Correction partie 2 – texte de Bergson
La
conscience serait donc, et Bergson utilise le conditionnel pour avancer une
idée si perturbante pour ses lecteurs, la marque de l’actuellement présent. Ici
c’est la notion de durée que Bergson met en place : l’actuellement présent
suppose ainsi une conscience tournée toute entièrement vers l’instant. Où
plutôt, non vers l’instant, qui est une donnée mathématique sans épaisseur,
mais vers le présent qui est la donnée spécifique de la conscience en tant que durée.
La conscience se donne comme « un pont jeté entre le passé et le
futur », elle est cette épaisseur qui vient unifier perceptions et mémoire
afin d’agir. Il s’agit donc pour Bergson de faire comprendre que si le présent
est équivalent à l’action – épaisseur de temps qui vient saisir les éléments
afin d’atteindre un effet immédiat qui est le moment actuel – alors la
conscience serait le nom donné à ce pic qu’est l’unification de l’action. Nous
retrouvons ici la caractéristique de la conscience vigile telle que Descartes
l’avait énoncé avec cependant cette modification d’importance : si la
conscience est entièrement tournée vers l’action elle se détourne alors de ce
qui n’est pas utile à elle. La « marque caractéristique » du présent
telle est en fait la conscience. Elle est cette actuellement présent qui me
fait sentir et penser pour agir, et ce qui n’est pas utile à cette fonction
peut prendre alors le nom d’inconscient.
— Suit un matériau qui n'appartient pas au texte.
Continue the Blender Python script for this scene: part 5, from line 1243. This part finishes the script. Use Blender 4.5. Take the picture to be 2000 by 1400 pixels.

Cette part d’ombre représente tout ce
qui est en dessous de l’action, tout ce qui n’est pas utile, non agissant… La
position de Bergson suppose alors une remise en cause, sinon en doute, de
l’équation de Bergson qui est la transitivité de la conscience avec l’existence.
La conscience n’est pas équivalente à l’existence mais à l’action prend soin
d’affirmer Bergson qui « limite » ainsi la portée de la conscience.
L’inconscient est possible car la conscience est un « état » qui se
limite à la vigilance dans l’action, laissant ainsi la place à un inconscient
qui pour sa part serait à la fois non-actuel et non-agissant. Une sorte de
mémoire qui n’aurait pas pour finalité l’action ni l’efficacité immédiate mais
plutôt une sorte de « récréation » ou le sujet se débarrasse de
l’utile. La coupure entre présent et passé permet de mieux saisir la différence
conscient – inconscient : ce qui n’agit pas peut exister en dehors de
l’action, dans la marge du psychisme, il est le reste qui n’est pas nécessaire
dans le mouvement de choix qu’opère la conscience. Descartes a donné à la
conscience un contour qui excède son champ. En l’assimilant à l’existence plus
aucune intermittence de la conscience n’était possible sans renoncer au statut
même d’homme et de femme. Au contraire la position Bergsonienne permet de
réunir ce qui semblait profondément fracturé : d’une part une conscience
tournée vers l’agir et son autre face qu’est l’inconscient qui se détourne de
l’action car inutile. Le processus de sélection de l’information étant
directement lié au choix. Choisir c’est décidé, le vouloir est un pouvoir,
celui d’orienter le sujet dans ses choix et donc d’éclairer sa volonté – la
conscience est cette pointe qui vient permettre l’action. Ce même souci
pédagogique l’anime encore lorsqu’il exprime qu’ainsi « nous aurons moins
de peine » à concevoir l’inconscient. Comme si rassurer le lecteur devant
l’audace de la démonstration était fondamental tant la « répugnance »
à laquelle faisait référence l’auteur était si forte qu’elle empêcherait
autrement la formulation d’une coexistence entre la conscience et
l’inconscient. La force de la démonstration de Bergson visant à rendre
impuissant cet inconscient pour son lecteur afin que sa pensée ne soit plus si
dérangeante et ainsi la rendre possible et audible.